Interesting, you sound like a race car driver giving a tire comparison report except, you are doing it with SAW CHAINS! any chance of posting a picture of you and that 50" saw making chips? I never thought about the hardness of a chain, the previous saw chains all filed quite nicely, but again, it was hobby cutting, not feed the family cutting.



Dan,



What do you do? You have a lot of insight about the topic too. I never gave it much thought about that old bottle of Penzoil that showed just about every 2 stroke on it there is. With the Poulan that died, I was using Poulan Weedeater oil from the local WM.



We relied on the mixture and needle position to control engine temperature on the off road racing Husky bikes in the 70's, you had to know how to read a plug and predict the day.



Thanks for the links, I'll look into them.



I'm a bit skeptical about any oil that could settle out, I would consider that a bad trait.
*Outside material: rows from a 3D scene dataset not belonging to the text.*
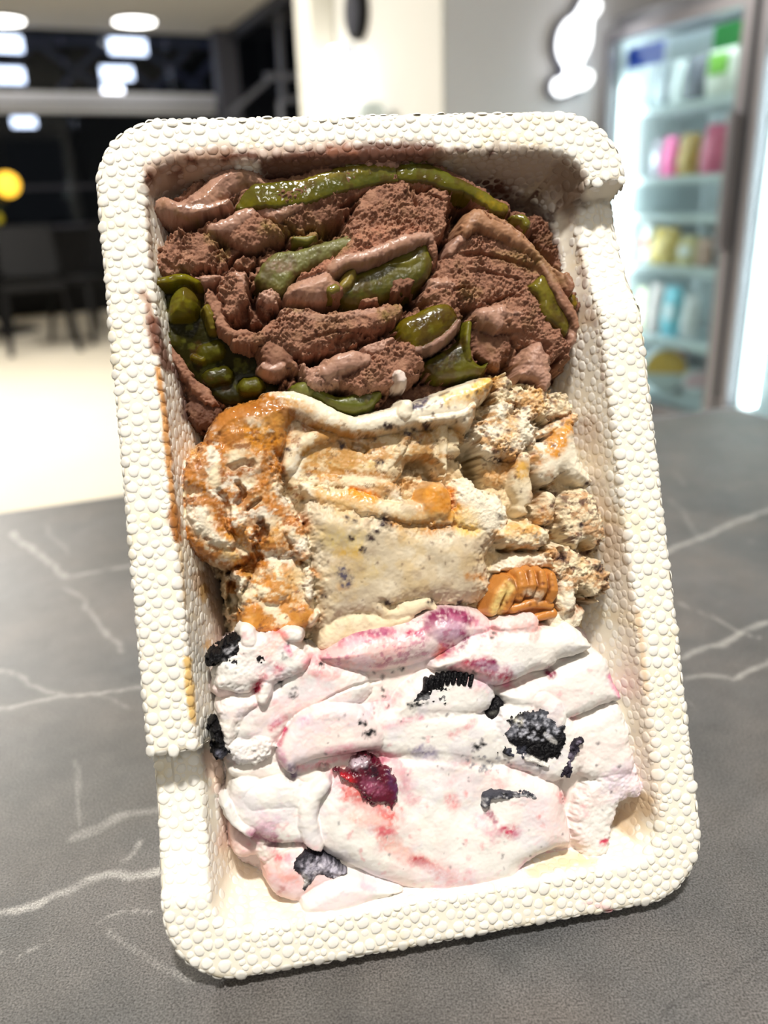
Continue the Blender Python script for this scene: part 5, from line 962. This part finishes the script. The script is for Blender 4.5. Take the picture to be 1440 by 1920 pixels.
cookie((750, 1255, 910, 1340), teeth, [(([(775, 1318), (800, 1310)], (190, 190, 192), 6, .6, 8), {})], 'black cookie wafer with a ridged rim')
cookie((755, 1300, 850, 1345), [('flake', ([(760, 1322), (775, 1314), (800, 1312), (830, 1302), (845, 1304), (836, 1314), (806, 1322), (785, 1330), (768, 1332)], -2.4, BK), K(r=1.2, crumb=.7, wet=.3, edge=1.1))], spk=[([(765, 1320), (840, 1305), (800, 1326)], 10, 2.5, (200, 198, 198))])
cookie((905, 1295, 955, 1360), [('flake', ([(918, 1330), (926, 1314), (934, 1306), (944, 1314), (942, 1330), (930, 1348), (918, 1350), (912, 1340)], -3.6, (18, 16, 20)), K(r=1.6, crumb=.4, wet=.4, edge=.5))], [(([(922, 1338), (928, 1336)], (120, 120, 112), 4, .7, 4), {})])  # black patch fills a hole; the hole's darkness is put into the colour
cookie((935, 1320, 1110, 1475), [('flake', ([(950, 1372), (960, 1352), (975, 1338), (1000, 1334), (1022, 1330), (1040, 1352), (1060, 1362), (1062, 1384), (1056, 1406), (1044, 1428), (1030, 1432), (1026, 1444), (1008, 1436), (990, 1426), (960, 1416), (946, 1408), (966, 1400), (952, 1388)], -1.0, BK), K(r=1.4, crumb=.6, wet=.3, edge=1.6)), ('ridge', ([(1022, 1376), (1034, 1386), (1042, 1392)], [8, 12, 8], -.9, (214, 210, 206)), K(wet=.4, edge=.2)), ('ridge', ([(990, 1422), (1008, 1428), (1028, 1436)], [14, 8, 6], -.6, W1), K(wet=.4))],
 [(([(985, 1350), (1020, 1345), (1040, 1365)], (110, 112, 122), 12, .4, 14), K(fs=1.4)), (([(958, 1370), (970, 1362)], (120, 122, 132), 10, .4, 12), K(fs=1.4)), (([(955, 1408), (980, 1412)], (90, 92, 106), 8, .6, 10), K(fs=1.4)), (([(972, 1352), (978, 1354)], (222, 216, 200), 6, .8, 5), {})], 'large black cookie chunk dusted with cream', spk=[([(950, 1372), (1000, 1336), (1056, 1366), (1000, 1392)], 46, 2.2, (196, 196, 206))])
cookie((1045, 1375, 1100, 1475), [('flake', ([(1066, 1398), (1076, 1386), (1090, 1386), (1088, 1400), (1080, 1420), (1078, 1440), (1066, 1458), (1054, 1454), (1056, 1436), (1068, 1420)], -1.0, (36, 30, 42)), kc)], spk=[([(1066, 1398), (1090, 1388), (1070, 1450)], 10, 2.4, (150, 140, 160))])
cookie((540, 1595, 670, 1700), [('flake', ([(546, 1632), (560, 1610), (585, 1600), (610, 1610), (640, 1630), (650, 1642), (620, 1650), (600, 1646), (585, 1660), (575, 1676), (560, 1672), (566, 1652), (552, 1644)], -2.8, (40, 38, 46)), K(r=2.5, crumb=.35, wet=.6, edge=.7))], [(([(580, 1630), (610, 1625), (640, 1640)], (196, 190, 204), 12, .75, 14), K(fs=1.2)), (([(560, 1655), (570, 1650)], (236, 230, 226), 7, .8, 6), {})], 'black cookie chunk half coated in melted cream', spk=[([(560, 1640), (600, 1610), (640, 1640), (580, 1670)], 18, 2.4, (220, 214, 222))])
cookie((900, 1480, 1020, 1530), [('ridge', ([(912, 1510), (916, 1496), (932, 1492), (960, 1490), (985, 1488), (1002, 1494)], [13, 15, 15, 13, 13, 9], -1.1, (70, 70, 78)), K(crumb=.5, edge=.5))], spk=[([(905, 1490), (1000, 1482), (1000, 1500), (910, 1515)], 22, 2.6, (216, 214, 216))])
cookie((615, 1405, 775, 1535), [('flake', ([(630, 1452), (652, 1450), (668, 1436), (684, 1424), (708, 1428), (732, 1442), (748, 1468), (750, 1496), (740, 1516), (722, 1514), (700, 1508), (686, 1494), (668, 1480), (646, 1468)], -1.2, (92, 14, 36)), K(r=1.4, crumb=.3, wet=.7, edge=1.3))],
 [(([(690, 1440), (700, 1455)], (44, 14, 28), 12, .8, 8), {}), (([(640, 1456), (660, 1464)], (196, 30, 40), 7, .8, 5), {}), (([(690, 1470), (710, 1480)], (170, 90, 120), 10, .6, 10), K(fs=1.2)), (([(730, 1450), (745, 1490)], (90, 44, 84), 8, .7, 8), {}), (([(662, 1432), (680, 1430)], (206, 190, 200), 9, .8, 9), K(fs=1.2))], 'wet dark red cherry piece', 'cherry_piece', M_cherry)

# ------------------------------------------------------------------ the shop behind the table (axes turned by 24 degrees: a to the right, b away)
TH = math.radians(24.0); RA = np.array([math.cos(TH), math.sin(TH), 0]); RB = np.array([-math.sin(TH), math.cos(TH), 0])
def AB(a, b, z=0.0): return a*RA + b*RB + z*EZ
def onA(x, y, a): return on_plane(x, y, RA, a)
def onB(x, y, b): return on_plane(x, y, RB, b)
A_FR, B_WALL, B_FAC = 2.15, 2.755, 9.5
A_SIDE = float(onB(828, 150, B_WALL) @ RA)
b_side1 = float(onA(597, 100, A_SIDE) @ RB)
M_floor = pmat('pale_floor', (232, 222, 202), 0.35, noise=.03, nscale=3, spec=.4)
M_ceil = pmat('white_ceiling', (250, 249, 245), 0.9, noise=.01)
M_wall = pmat('white_wall', (226, 226, 230), 0.85, noise=.02, nscale=2)
M_cream_w = pmat('ivory_wall', (220, 219, 214), 0.6, noise=.02, nscale=2)
M_night = pmat('night_glass_backing', (16, 17, 24), 0.9)
M_steel = pmat('painted_steel', (150, 154, 168), 0.4, metal=.3); M_dsteel = pmat('dark_steel', (52, 54, 66), 0.5, metal=.3); M_black = pmat('black_paint', (9, 9, 11), 0.6, spec=.2)
M_glass = glass_mat('window_glass', (206, 212, 220)); M_cglass = glass_mat('cooler_glass', (236, 244, 244))
M_lamp = pmat('lamp_diffuser', (255, 252, 244), 0.5, emit=9.0); M_lampfar = pmat('far_lamp_diffuser', (238, 242, 255), 0.5, emit=7.0)
def struct(o): o['kind'] = 'structure'; return o
def poly_prism(name, pts3, nrm, th, mat, parent=None):
    nrm = np.asarray(nrm, float); n = len(pts3); v = [tuple(p) for p in pts3] + [tuple(p + nrm*th) for p in pts3]
    fcs = [tuple(range(n-1, -1, -1)), tuple(range(n, 2*n))] + [(i, (i+1) % n, n+(i+1) % n, n+i) for i in range(n)]
    o = link(name, mesh_np(name, v, fcs), parent, mat); return o
struct(MB().box(AB(-9, -4, -.05), 16*RA, 16*RB, .05*EZ).build('floor', M_floor))
e0 = on_z(415, 65, CEIL_Z); e1_ = on_z(505, 0, CEIL_Z); a_edge = float((e0 @ RA + e1_ @ RA)/2)
struct(MB().box(AB(-9, -4, CEIL_Z), (a_edge+9)*RA, (B_FAC+4.05)*RB, .06*EZ).build('ceiling', M_ceil))
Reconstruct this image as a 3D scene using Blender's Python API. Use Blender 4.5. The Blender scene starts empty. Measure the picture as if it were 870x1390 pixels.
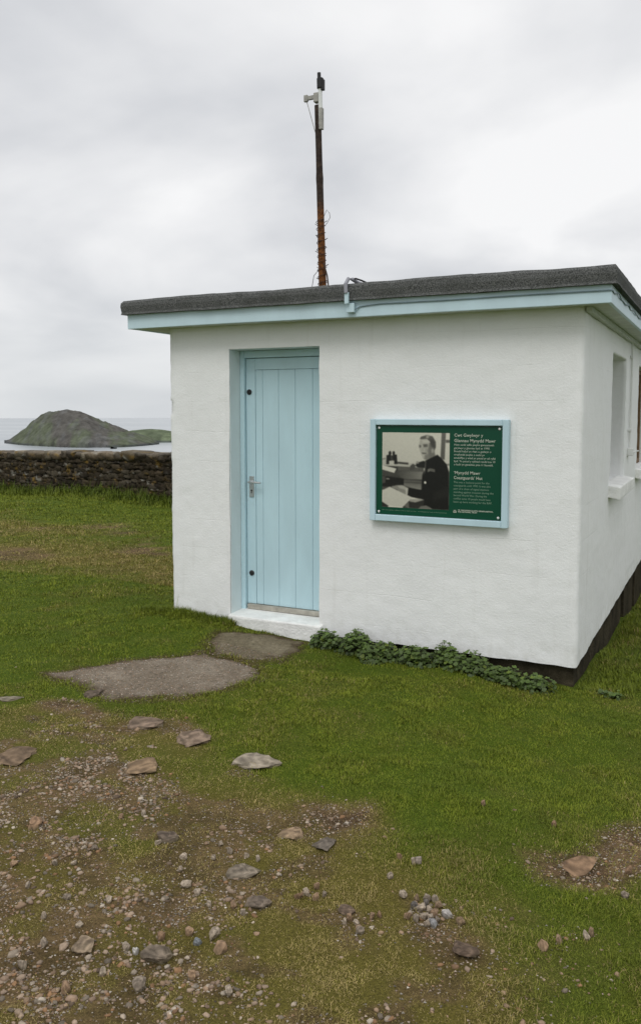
import bpy, bmesh, math, random
import numpy as np
from mathutils import Vector, Matrix, noise as mnoise, geometry

random.seed(7); rng = np.random.default_rng(7)
scene = bpy.context.scene
COL = scene.collection
SUN_EL, SUN_AZ = math.radians(52), math.radians(176)

# ------------------------------------------------------------------ camera model (hut axes: x along the front wall, y into depth)
F0 = 1125.0
TH = math.atan(92 / 1125); YAW = math.atan(554 / 1128.8)
CAM = np.array([3.915, -5.312, 1.62])
HD = np.array([-math.sin(YAW), math.cos(YAW), 0.0]); RT = np.array([math.cos(YAW), math.sin(YAW), 0.0]); UP = np.array([0, 0, 1.0])

def at(px, py, z=0.0):
    u = 650 - py
    d = RT * (px - 435) + HD * (F0 * math.cos(TH) + u * math.sin(TH)) + UP * (-F0 * math.sin(TH) + u * math.cos(TH))
    t = (z - CAM[2]) / d[2]
    return CAM + d * t

# ------------------------------------------------------------------ numpy noise
def _h(i, j, s):
    n = (i.astype(np.int64) * 374761393 + j.astype(np.int64) * 668265263 + s * 1442695041) & 0x7fffffff
    n = ((n ^ (n >> 13)) * 1274126177) & 0x7fffffff
    n = n ^ (n >> 16)
    return (n & 0xffff) / 65535.0
def vnoise(x, y, s=0):
    xi = np.floor(x); yi = np.floor(y); fx = x - xi; fy = y - yi
    fx = fx * fx * (3 - 2 * fx); fy = fy * fy * (3 - 2 * fy)
    a = _h(xi, yi, s); b = _h(xi + 1, yi, s); c = _h(xi, yi + 1, s); d = _h(xi + 1, yi + 1, s)
    return (a * (1 - fx) + b * fx) * (1 - fy) + (c * (1 - fx) + d * fx) * fy
def fbm(x, y, sc, o=4, s=0):
    r = 0; a = 1; t = 0
    for k in range(o):
        r = r + a * vnoise(x * sc + 17.3 * k, y * sc - 9.1 * k, s + k); t += a; a *= .5; sc *= 2.03
    return r / t
def sst(a, b, x):
    t = np.clip((x - a) / (b - a), 0, 1); return t * t * (3 - 2 * t)
def sdpoly(P, x, y):
    """signed distance, positive inside"""
    P = np.asarray(P)[:, :2]; n = len(P); d = np.full(x.shape, 1e9); ins = np.zeros(x.shape, bool)
    for i in range(n):
        ax, ay = P[i]; bx, by = P[(i + 1) % n]
        ex, ey = bx - ax, by - ay; wx, wy = x - ax, y - ay
        t = np.clip((wx * ex + wy * ey) / (ex * ex + ey * ey + 1e-12), 0, 1)
        d = np.minimum(d, (wx - ex * t) ** 2 + (wy - ey * t) ** 2)
        c = ((ay > y) != (by > y)) & (x < (bx - ax) * (y - ay) / ((by - ay) if by != ay else 1e-12) + ax)
        ins ^= c
    d = np.sqrt(d)
    return np.where(ins, d, -d)

# ------------------------------------------------------------------ object helpers
def link(o): COL.objects.link(o); return o
def tag(o, label=None, cat=None, group=None, kind=None):
    if label: o['label'] = label
    if cat: o['category'] = cat
    if group: o['group'] = group
    if kind: o['kind'] = kind
    return o
def empty(name, loc=(0, 0, 0), rz=0):
    o = bpy.data.objects.new(name, None); o.empty_display_size = .1
    o.location = loc; o.rotation_euler = (0, 0, rz); return link(o)
def mesh_obj(name, me, mat, parent=None, smooth=False):
    if mat: me.materials.append(mat)
    if smooth: me.polygons.foreach_set('use_smooth', [True] * len(me.polygons))
    o = bpy.data.objects.new(name, me); link(o)
    if parent: o.parent = parent
    return o
def bm_obj(name, bm, mat, parent=None, smooth=False):
    me = bpy.data.meshes.new(name); bmesh.ops.recalc_face_normals(bm, faces=bm.faces); bm.to_mesh(me); bm.free()
    return mesh_obj(name, me, mat, parent, smooth)
def np_mesh(name, V, Fc, n, col=None, smooth=False):
    """V (k,3); Fc (m,n) faces all with n corners"""
    me = bpy.data.meshes.new(name); V = np.ascontiguousarray(V, np.float32); Fc = np.ascontiguousarray(Fc, np.int32)
    m = len(Fc)
    me.vertices.add(len(V)); me.vertices.foreach_set('co', V.ravel())
    me.loops.add(m * n); me.loops.foreach_set('vertex_index', Fc.ravel())
    me.polygons.add(m); me.polygons.foreach_set('loop_start', np.arange(m, dtype=np.int32) * n)
    me.update(calc_edges=True)
    if col is not None: set_col(me, col)
    if smooth: me.polygons.foreach_set('use_smooth', np.ones(m, bool))
    return me
def set_col(me, col):
    a = me.color_attributes.new('Col', 'FLOAT_COLOR', 'POINT')
    c = np.ones((len(me.vertices), 4), np.float32); c[:, :3] = col
    a.data.foreach_set('color', c.ravel())
def box(bm, x0, x1, y0, y1, z0, z1, bev=0):
    r = bmesh.ops.create_cube(bm, size=1.0); v = r['verts']
    bmesh.ops.scale(bm, vec=(x1 - x0, y1 - y0, z1 - z0), verts=v)
    bmesh.ops.translate(bm, vec=((x0 + x1) / 2, (y0 + y1) / 2, (z0 + z1) / 2), verts=v)
    if bev:
        e = list({e for q in v for e in q.link_edges})
        bmesh.ops.bevel(bm, geom=e, offset=bev, segments=2, affect='EDGES', profile=.5)
def boxobj(name, dims, mat, parent, bev=0):
    bm = bmesh.new(); box(bm, *dims, bev=bev); return bm_obj(name, bm, mat, parent)
def tube(bm, pts, rad, seg=10, caps=True):
    pts = [Vector(p) for p in pts]; rings = []
    rad = rad if isinstance(rad, (list, tuple)) else [rad] * len(pts)
    ref = Vector((.31, .9, .29))
    for i, p in enumerate(pts):
        t = (pts[min(i + 1, len(pts) - 1)] - pts[max(i - 1, 0)]).normalized()
        a = t.cross(ref)
        if a.length < .05: a = t.cross(Vector((1, 0, 0)))
        a.normalize(); b = t.cross(a)
        rings.append([bm.verts.new(p + (a * math.cos(2 * math.pi * k / seg) + b * math.sin(2 * math.pi * k / seg)) * rad[i]) for k in range(seg)])
    for i in range(len(rings) - 1):
        for k in range(seg):
            bm.faces.new((rings[i][k], rings[i][(k + 1) % seg], rings[i + 1][(k + 1) % seg], rings[i + 1][k]))
    if caps: bm.faces.new(rings[0][::-1]); bm.faces.new(rings[-1])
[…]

But I have never looked for it either.



I just checked my manual for the MS290, 89 octane. It states that lower octane can increase engine temperatures, leading to piston seizures. OOPS! hot day, hi RPM, full bar cut on large log, exhaust blowing forward into log nowhere to go. Possible near perfect storm for a seizure, crap. Looks like the Stihl gets it's own gas, the last batch goes into the Cub Cadet, it'l eat it just fine.